┌──

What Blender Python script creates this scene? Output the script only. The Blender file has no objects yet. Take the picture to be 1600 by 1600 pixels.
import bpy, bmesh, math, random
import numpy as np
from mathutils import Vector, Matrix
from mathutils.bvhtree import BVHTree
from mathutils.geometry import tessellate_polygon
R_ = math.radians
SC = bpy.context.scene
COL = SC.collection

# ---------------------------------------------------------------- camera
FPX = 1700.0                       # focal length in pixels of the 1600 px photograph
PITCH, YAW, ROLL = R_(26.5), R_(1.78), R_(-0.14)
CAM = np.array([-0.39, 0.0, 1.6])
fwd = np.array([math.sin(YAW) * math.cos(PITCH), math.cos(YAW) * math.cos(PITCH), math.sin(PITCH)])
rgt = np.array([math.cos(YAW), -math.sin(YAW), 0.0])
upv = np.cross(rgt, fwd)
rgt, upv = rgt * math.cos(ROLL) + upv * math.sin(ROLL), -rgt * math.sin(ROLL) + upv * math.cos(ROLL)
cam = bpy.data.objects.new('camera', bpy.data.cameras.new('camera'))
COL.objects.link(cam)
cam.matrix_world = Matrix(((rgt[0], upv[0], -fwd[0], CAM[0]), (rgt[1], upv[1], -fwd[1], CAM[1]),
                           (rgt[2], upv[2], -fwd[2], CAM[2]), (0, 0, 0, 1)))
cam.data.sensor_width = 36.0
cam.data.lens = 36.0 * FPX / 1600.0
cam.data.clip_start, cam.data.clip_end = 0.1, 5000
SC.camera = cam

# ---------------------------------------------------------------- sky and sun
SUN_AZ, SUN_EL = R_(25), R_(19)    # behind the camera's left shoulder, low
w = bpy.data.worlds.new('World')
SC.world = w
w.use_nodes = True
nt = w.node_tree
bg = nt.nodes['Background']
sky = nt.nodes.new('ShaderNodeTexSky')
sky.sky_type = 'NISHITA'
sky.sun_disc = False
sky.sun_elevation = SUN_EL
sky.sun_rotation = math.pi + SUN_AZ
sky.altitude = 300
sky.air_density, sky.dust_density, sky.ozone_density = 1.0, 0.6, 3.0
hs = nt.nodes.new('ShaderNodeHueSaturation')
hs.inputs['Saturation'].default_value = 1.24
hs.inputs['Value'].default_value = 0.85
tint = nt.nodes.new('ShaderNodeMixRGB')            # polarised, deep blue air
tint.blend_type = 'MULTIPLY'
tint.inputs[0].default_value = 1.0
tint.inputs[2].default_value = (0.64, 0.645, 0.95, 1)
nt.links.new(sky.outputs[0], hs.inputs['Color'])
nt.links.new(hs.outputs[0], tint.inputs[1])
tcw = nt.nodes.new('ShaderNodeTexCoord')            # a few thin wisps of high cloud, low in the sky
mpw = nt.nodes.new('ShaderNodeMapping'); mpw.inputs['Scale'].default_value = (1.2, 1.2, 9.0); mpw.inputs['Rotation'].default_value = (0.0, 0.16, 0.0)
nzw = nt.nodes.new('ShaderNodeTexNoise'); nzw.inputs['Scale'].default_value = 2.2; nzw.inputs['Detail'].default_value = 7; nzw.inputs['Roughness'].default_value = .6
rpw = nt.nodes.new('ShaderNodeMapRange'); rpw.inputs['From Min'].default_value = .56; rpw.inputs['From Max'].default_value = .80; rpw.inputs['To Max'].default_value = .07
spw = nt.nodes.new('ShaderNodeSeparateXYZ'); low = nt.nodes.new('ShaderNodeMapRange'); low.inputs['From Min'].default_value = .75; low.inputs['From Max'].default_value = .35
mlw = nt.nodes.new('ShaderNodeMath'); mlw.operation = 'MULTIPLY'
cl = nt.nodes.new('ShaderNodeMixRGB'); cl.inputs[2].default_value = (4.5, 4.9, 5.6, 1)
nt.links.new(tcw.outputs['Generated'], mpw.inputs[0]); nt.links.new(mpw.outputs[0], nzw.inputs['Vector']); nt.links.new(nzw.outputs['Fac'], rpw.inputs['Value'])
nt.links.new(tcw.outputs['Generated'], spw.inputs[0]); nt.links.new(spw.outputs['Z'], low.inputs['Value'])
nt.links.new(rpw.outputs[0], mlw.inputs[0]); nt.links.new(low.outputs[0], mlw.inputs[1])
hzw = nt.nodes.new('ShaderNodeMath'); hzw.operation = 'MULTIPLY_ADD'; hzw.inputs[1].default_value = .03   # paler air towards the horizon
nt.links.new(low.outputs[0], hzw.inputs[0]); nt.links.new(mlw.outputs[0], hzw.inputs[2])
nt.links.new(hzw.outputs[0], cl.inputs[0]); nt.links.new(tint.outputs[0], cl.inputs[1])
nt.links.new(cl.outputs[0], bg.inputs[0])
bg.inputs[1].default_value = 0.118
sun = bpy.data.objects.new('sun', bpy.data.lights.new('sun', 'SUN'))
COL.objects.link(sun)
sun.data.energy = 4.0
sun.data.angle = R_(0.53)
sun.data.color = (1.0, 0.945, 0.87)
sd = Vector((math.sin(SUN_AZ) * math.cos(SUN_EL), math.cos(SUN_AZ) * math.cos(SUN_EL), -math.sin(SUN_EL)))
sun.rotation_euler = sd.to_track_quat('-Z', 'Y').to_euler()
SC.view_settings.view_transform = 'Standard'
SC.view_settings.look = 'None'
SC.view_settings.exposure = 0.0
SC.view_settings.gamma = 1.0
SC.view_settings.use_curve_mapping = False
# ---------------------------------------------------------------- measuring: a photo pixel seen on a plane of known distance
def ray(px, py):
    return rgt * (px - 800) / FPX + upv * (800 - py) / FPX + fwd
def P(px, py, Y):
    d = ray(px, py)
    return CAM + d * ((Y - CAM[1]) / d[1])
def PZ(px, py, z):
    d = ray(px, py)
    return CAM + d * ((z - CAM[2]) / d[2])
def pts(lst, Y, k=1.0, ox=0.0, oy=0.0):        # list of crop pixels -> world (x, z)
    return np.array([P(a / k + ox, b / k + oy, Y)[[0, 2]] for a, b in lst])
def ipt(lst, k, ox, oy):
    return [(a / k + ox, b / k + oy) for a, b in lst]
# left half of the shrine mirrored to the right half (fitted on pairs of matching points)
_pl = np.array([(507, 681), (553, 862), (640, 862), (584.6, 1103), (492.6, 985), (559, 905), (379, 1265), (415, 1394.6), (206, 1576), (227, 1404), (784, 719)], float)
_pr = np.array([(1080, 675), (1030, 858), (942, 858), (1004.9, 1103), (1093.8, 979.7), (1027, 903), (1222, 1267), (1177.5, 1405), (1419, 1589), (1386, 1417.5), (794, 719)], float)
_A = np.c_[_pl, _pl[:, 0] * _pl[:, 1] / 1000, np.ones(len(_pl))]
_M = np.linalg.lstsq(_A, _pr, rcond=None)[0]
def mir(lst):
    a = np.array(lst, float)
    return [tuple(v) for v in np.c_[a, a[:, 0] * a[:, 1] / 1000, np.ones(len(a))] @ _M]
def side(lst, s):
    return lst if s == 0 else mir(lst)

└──

Work to be completed: Repeat the material in full, exactly as it stands.

Completed task:
What Blender Python script creates this scene? Output the script only. The Blender file has no objects yet. Take the picture to be 1600 by 1600 pixels.
import bpy, bmesh, math, random
import numpy as np
from mathutils import Vector, Matrix
from mathutils.bvhtree import BVHTree
from mathutils.geometry import tessellate_polygon
R_ = math.radians
SC = bpy.context.scene
COL = SC.collection

# ---------------------------------------------------------------- camera
FPX = 1700.0                       # focal length in pixels of the 1600 px photograph
PITCH, YAW, ROLL = R_(26.5), R_(1.78), R_(-0.14)
CAM = np.array([-0.39, 0.0, 1.6])
fwd = np.array([math.sin(YAW) * math.cos(PITCH), math.cos(YAW) * math.cos(PITCH), math.sin(PITCH)])
rgt = np.array([math.cos(YAW), -math.sin(YAW), 0.0])
upv = np.cross(rgt, fwd)
rgt, upv = rgt * math.cos(ROLL) + upv * math.sin(ROLL), -rgt * math.sin(ROLL) + upv * math.cos(ROLL)
cam = bpy.data.objects.new('camera', bpy.data.cameras.new('camera'))
COL.objects.link(cam)
cam.matrix_world = Matrix(((rgt[0], upv[0], -fwd[0], CAM[0]), (rgt[1], upv[1], -fwd[1], CAM[1]),
                           (rgt[2], upv[2], -fwd[2], CAM[2]), (0, 0, 0, 1)))
cam.data.sensor_width = 36.0
cam.data.lens = 36.0 * FPX / 1600.0
cam.data.clip_start, cam.data.clip_end = 0.1, 5000
SC.camera = cam

# ---------------------------------------------------------------- sky and sun
SUN_AZ, SUN_EL = R_(25), R_(19)    # behind the camera's left shoulder, low
w = bpy.data.worlds.new('World')
SC.world = w
w.use_nodes = True
nt = w.node_tree
bg = nt.nodes['Background']
sky = nt.nodes.new('ShaderNodeTexSky')
sky.sky_type = 'NISHITA'
sky.sun_disc = False
sky.sun_elevation = SUN_EL
sky.sun_rotation = math.pi + SUN_AZ
sky.altitude = 300
sky.air_density, sky.dust_density, sky.ozone_density = 1.0, 0.6, 3.0
hs = nt.nodes.new('ShaderNodeHueSaturation')
hs.inputs['Saturation'].default_value = 1.24
hs.inputs['Value'].default_value = 0.85
tint = nt.nodes.new('ShaderNodeMixRGB')            # polarised, deep blue air
tint.blend_type = 'MULTIPLY'
tint.inputs[0].default_value = 1.0
tint.inputs[2].default_value = (0.64, 0.645, 0.95, 1)
nt.links.new(sky.outputs[0], hs.inputs['Color'])
nt.links.new(hs.outputs[0], tint.inputs[1])
tcw = nt.nodes.new('ShaderNodeTexCoord')            # a few thin wisps of high cloud, low in the sky
mpw = nt.nodes.new('ShaderNodeMapping'); mpw.inputs['Scale'].default_value = (1.2, 1.2, 9.0); mpw.inputs['Rotation'].default_value = (0.0, 0.16, 0.0)
nzw = nt.nodes.new('ShaderNodeTexNoise'); nzw.inputs['Scale'].default_value = 2.2; nzw.inputs['Detail'].default_value = 7; nzw.inputs['Roughness'].default_value = .6
rpw = nt.nodes.new('ShaderNodeMapRange'); rpw.inputs['From Min'].default_value = .56; rpw.inputs['From Max'].default_value = .80; rpw.inputs['To Max'].default_value = .07
spw = nt.nodes.new('ShaderNodeSeparateXYZ'); low = nt.nodes.new('ShaderNodeMapRange'); low.inputs['From Min'].default_value = .75; low.inputs['From Max'].default_value = .35
mlw = nt.nodes.new('ShaderNodeMath'); mlw.operation = 'MULTIPLY'
cl = nt.nodes.new('ShaderNodeMixRGB'); cl.inputs[2].default_value = (4.5, 4.9, 5.6, 1)
nt.links.new(tcw.outputs['Generated'], mpw.inputs[0]); nt.links.new(mpw.outputs[0], nzw.inputs['Vector']); nt.links.new(nzw.outputs['Fac'], rpw.inputs['Value'])
nt.links.new(tcw.outputs['Generated'], spw.inputs[0]); nt.links.new(spw.outputs['Z'], low.inputs['Value'])
nt.links.new(rpw.outputs[0], mlw.inputs[0]); nt.links.new(low.outputs[0], mlw.inputs[1])
hzw = nt.nodes.new('ShaderNodeMath'); hzw.operation = 'MULTIPLY_ADD'; hzw.inputs[1].default_value = .03   # paler air towards the horizon
nt.links.new(low.outputs[0], hzw.inputs[0]); nt.links.new(mlw.outputs[0], hzw.inputs[2])
nt.links.new(hzw.outputs[0], cl.inputs[0]); nt.links.new(tint.outputs[0], cl.inputs[1])
nt.links.new(cl.outputs[0], bg.inputs[0])
bg.inputs[1].default_value = 0.118
sun = bpy.data.objects.new('sun', bpy.data.lights.new('sun', 'SUN'))
COL.objects.link(sun)
sun.data.energy = 4.0
sun.data.angle = R_(0.53)
sun.data.color = (1.0, 0.945, 0.87)
sd = Vector((math.sin(SUN_AZ) * math.cos(SUN_EL), math.cos(SUN_AZ) * math.cos(SUN_EL), -math.sin(SUN_EL)))
sun.rotation_euler = sd.to_track_quat('-Z', 'Y').to_euler()
SC.view_settings.view_transform = 'Standard'
SC.view_settings.look = 'None'
SC.view_settings.exposure = 0.0
SC.view_settings.gamma = 1.0
SC.view_settings.use_curve_mapping = False
# ---------------------------------------------------------------- measuring: a photo pixel seen on a plane of known distance
def ray(px, py):
    return rgt * (px - 800) / FPX + upv * (800 - py) / FPX + fwd
def P(px, py, Y):
    d = ray(px, py)
    return CAM + d * ((Y - CAM[1]) / d[1])
def PZ(px, py, z):
    d = ray(px, py)
    return CAM + d * ((z - CAM[2]) / d[2])
def pts(lst, Y, k=1.0, ox=0.0, oy=0.0):        # list of crop pixels -> world (x, z)
    return np.array([P(a / k + ox, b / k + oy, Y)[[0, 2]] for a, b in lst])
def ipt(lst, k, ox, oy):
    return [(a / k + ox, b / k + oy) for a, b in lst]
# left half of the shrine mirrored to the right half (fitted on pairs of matching points)
_pl = np.array([(507, 681), (553, 862), (640, 862), (584.6, 1103), (492.6, 985), (559, 905), (379, 1265), (415, 1394.6), (206, 1576), (227, 1404), (784, 719)], float)
_pr = np.array([(1080, 675), (1030, 858), (942, 858), (1004.9, 1103), (1093.8, 979.7), (1027, 903), (1222, 1267), (1177.5, 1405), (1419, 1589), (1386, 1417.5), (794, 719)], float)
_A = np.c_[_pl, _pl[:, 0] * _pl[:, 1] / 1000, np.ones(len(_pl))]
_M = np.linalg.lstsq(_A, _pr, rcond=None)[0]
def mir(lst):
    a = np.array(lst, float)
    return [tuple(v) for v in np.c_[a, a[:, 0] * a[:, 1] / 1000, np.ones(len(a))] @ _M]
def side(lst, s):
    return lst if s == 0 else mir(lst)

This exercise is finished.